European Gas Prices Rise Again as Nord Stream Closes for “Maintenance”
2022.08.31 10:46
By Geoffrey Smith
Investing.com — Russia tightened the energy screw on Europe again on Wednesday, shutting down the Nord Stream 1 gas pipeline for three days of maintenance.
While the move had been flagged in advance by Gazprom (MCX:GAZP), benchmark European gas futures still rose on the news, gaining to 5.5% by 03:00 ET (07:00 GMT) to trade at 280 euros a megawatt-hour.
Before the stoppage, the pipeline had been shipping at only 20% of its normal level, the result of a dispute over maintenance of a compression turbine that the German government has decried as artificial and politically motivated. The latest stoppage had not been scheduled until recently, and its announcement had been responsible for the spike in gas prices to as high as 342 EUR/MWh.
“There is growing concern that another reduction in supply or a complete cutoff in flows may follow at the end of the week,” ING analyst Francesco Pesole said in a note to clients.

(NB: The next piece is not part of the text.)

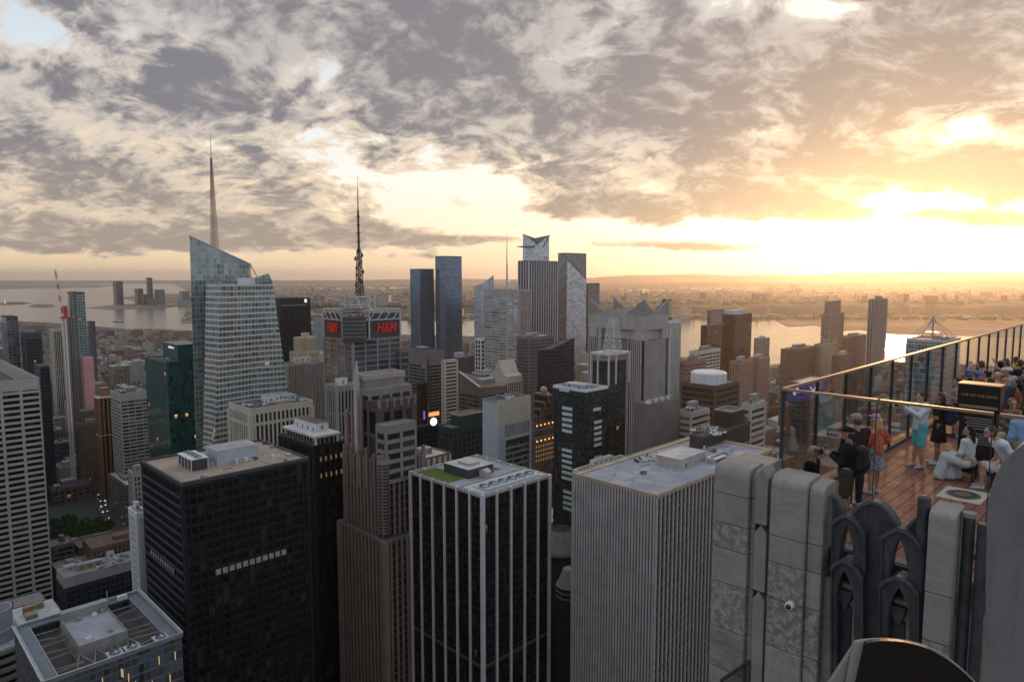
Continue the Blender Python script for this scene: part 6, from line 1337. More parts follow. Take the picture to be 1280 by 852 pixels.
for px_, py_, s_, lb in ((148, 402, 26, 'small ferry nearest the city shore in the left bay'), (231, 399, 20, 'small ferry beside the spired glass tower on the bay'), (1013, 441, 22, 'barge on the bright river above the brown brick block')):
    g = G(px_, py_, 0); hull = MB(); hull.add([(-s_, -4, -1.2), (s_*.7, -4, -1.2), (s_, 0, -1.2), (s_*.7, 4, -1.2), (-s_, 4, -1.2), (-s_, -5, 3), (s_*.75, -5, 3), (s_*1.15, 0, 3.6), (s_*.75, 5, 3), (-s_, 5, 3)], [(0,1,6,5),(1,2,7,6),(2,3,8,7),(3,4,9,8),(4,0,5,9),(5,6,7,8,9)])
    rt = empty('ferry', (g.x, g.y, 0), rr.uniform(-.3, .3), lb, 'boat'); hull.build('hull', M['charcoal'], rt); cb_ = MB(); cb_.box(-s_*.7, s_*.5, -3.4, 3.4, 3, 6.5); cb_.box(-s_*.3, s_*.3, -2.6, 2.6, 6.49, 9); cb_.build('cabin', M['white'], rt)
# park trees
def make_tree(seed):
    rr = random.Random(seed); t = MB(); t.cyl((0, 0, 0), (0, 0, 9), .45, .25, 7)
    for k in range(5): a_ = k*1.3; t.cyl((0, 0, 6+k*.5), (3.2*math.cos(a_), 3.2*math.sin(a_), 11+k*.5), .2, .08, 5)
    c = MB()
    for k in range(900):
        th_ = rr.uniform(0, 6.283); ph = math.acos(rr.uniform(-.55, 1)); r_ = 6.4*(rr.random()**.35)*(1+.22*math.sin(3*th_+seed)+.15*math.sin(5*ph+seed)); p = Vector((r_*math.sin(ph)*math.cos(th_), r_*math.sin(ph)*math.sin(th_), 12+r_*.85*math.cos(ph)))
        n = Vector((rr.uniform(-1, 1), rr.uniform(-1, 1), rr.uniform(-.2, 1))).normalized(); x = n.orthogonal().normalized()*rr.uniform(.35, .75); y = n.cross(x).normalized()*rr.uniform(.35, .7); c.quad(tuple(p-x-y), tuple(p+x-y), tuple(p+x+y), tuple(p-x+y))
    return t, c
protos = []
for s_ in range(3):
    t, c = make_tree(s_+4); rt = empty('park_tree', (0, 0, 0)); tag(rt, 'leafy green park tree standing among its like below the travertine grid tower', 'tree', 'trees of the small park'); t.build('trunk', M['bark'], rt); c.build('crown', M['leaf'], rt); protos.append(rt)
spots = []
rr = random.Random(5)
for k in range(400):
    u_, v_ = rr.uniform(pu0, pu1), rr.uniform(pv0, pv1); x, y = uv2w(u_, v_); px_, py_ = proj(x, y, 12)
    if 64 < px_ < 139 and 646 < py_ < 684 and (px_ < 125 or py_ > 655) and all((x-a)**2+(y-b)**2 > 90 for a, b in spots): spots.append((x, y))
spots = spots[:34]
for i, (x, y) in enumerate(spots):
    if i < 3: o = protos[i]
    else:
        src = protos[i % 3]; o = src.copy(); COL.objects.link(o)
        for ch in src.children: c = ch.copy(); COL.objects.link(c); c.parent = o
    o.location = (x, y, 0); o.rotation_euler = (0, 0, rr.uniform(0, 6)); s_ = rr.uniform(.7, 1.0); o.scale = (s_, s_, s_)
for i, (px_, py_) in enumerate(((985, 540), (978, 552), (968, 545), (946, 520), (983, 566), (992, 556))):
    src = protos[i % 3]; o = src.copy(); COL.objects.link(o); o['group'] = 'trees on the far streets'; o['label'] = 'leafy street tree standing near the white air dome'
    for ch in src.children: c = ch.copy(); COL.objects.link(c); c.parent = o
    g = G(px_, py_, 5); o.location = (g.x, g.y, 0); o.scale = (.7, .7, .7)
# cars on the avenue below
def make_car(col, name='parked_car'):
    rt = empty(name, (0, 0, 0)); b_ = MB(); b_.extrude([(-2.2, .35), (2.25, .35), (2.3, .8), (1.3, .95), (.7, 1.45), (-1.3, 1.48), (-2.0, .98), (-2.25, .9)], lambda p, t: (p[0], t, p[1]), -.9, .9)
    b_.build('body', mat('car_paint', col, .3, var=0), rt); g_ = MB(); g_.extrude([(1.2, .97), (.68, 1.40), (-1.28, 1.43), (-1.9, 1.0)], lambda p, t: (p[0], t, p[1]), -.92, .92); g_.build('window', M['black'], rt)
    for x_ in (-1.4, 1.4):
        for y_ in (-.85, .85): q = MB(); q.cyl((x_, y_-.12, .34), (x_, y_+.12, .34), .34, n=10); q.build('wheel', M['charcoal'], rt)
    for y_ in (-.6, .6): q = MB(); q.box(2.28, 2.36, y_-.2, y_+.2, .55, .75); q.build('headlight', M.setdefault('headlamp', mat('headlamp', (1,.95,.85), .4, var=0, emit=(1,.93,.8), es=5)), rt)
    return rt
cars = [make_car(c) for c in ((.6,.6,.6), (.03,.03,.03), (.55,.35,.03))]
CN = ['silver', 'black', 'yellow']; rr = random.Random(8); placed = defaultdict(int)
lane = [G(150, 676, 0), G(128, 600, 0)]
for i in range(40):
    t = (i//4)/10+rr.uniform(0, .05); p = lane[0].lerp(lane[1], t); k = rr.choice([0, 0, 1, 1, 2]) if i > 2 else i
    off = (-3.5, 3.5, -8, 8)[i % 4]+rr.uniform(-.4, .4)
    if i < 3: o = cars[i]
    else:
        o = cars[k].copy(); COL.objects.link(o)
        for ch in cars[k].children: c = ch.copy(); COL.objects.link(c); c.parent = o
    dn = (lane[1]-lane[0]).normalized(); o.location = (p.x-dn.y*off, p.y+dn.x*off, 0.01); o.rotation_euler = (0, 0, math.atan2(-dn.y, -dn.x) if i % 2 else math.atan2(dn.y, dn.x))
    tag(o, f'tiny {CN[k]} car in the avenue traffic beside the park', 'car', f'{CN[k]} cars on the avenue')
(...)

Such concerns have risen as Russia itself comes under increasing pressure on the battlefield in Ukraine, where Ukrainian forces have launched a counteroffensive in the southern region of Kherson. Defeat on the battlefield may provide a further incentive to Moscow to try to bring the war to an end by applying more economic pressure on Ukraine’s western supporters.
The pipeline is currently the only link bringing Russian gas to Germany, and further complicates the task for Europe’s largest economy to prepare for the coming winter heating season.
The country’s storage facilities are currently 83.26% full, according to the grid operator Bundesnetzagentur, a level that is actually above the seasonal average, and above the corresponding level at the end of August in four of the last six years.
However, that has only been achieved through a sharp drop in consumption forced on consumers by painfully high prices. Data from the market operator Trading Hub Europe show industrial gas consumption running at around 10%-15% below usual levels over the last four years. While some industries have substituted coal or diesel for their heating processes, others have simply stopped production altogether.
The federal government is aiming to have storage facilities 85% full by the start of October, and 95% full by the start of November when the peak demand season begins.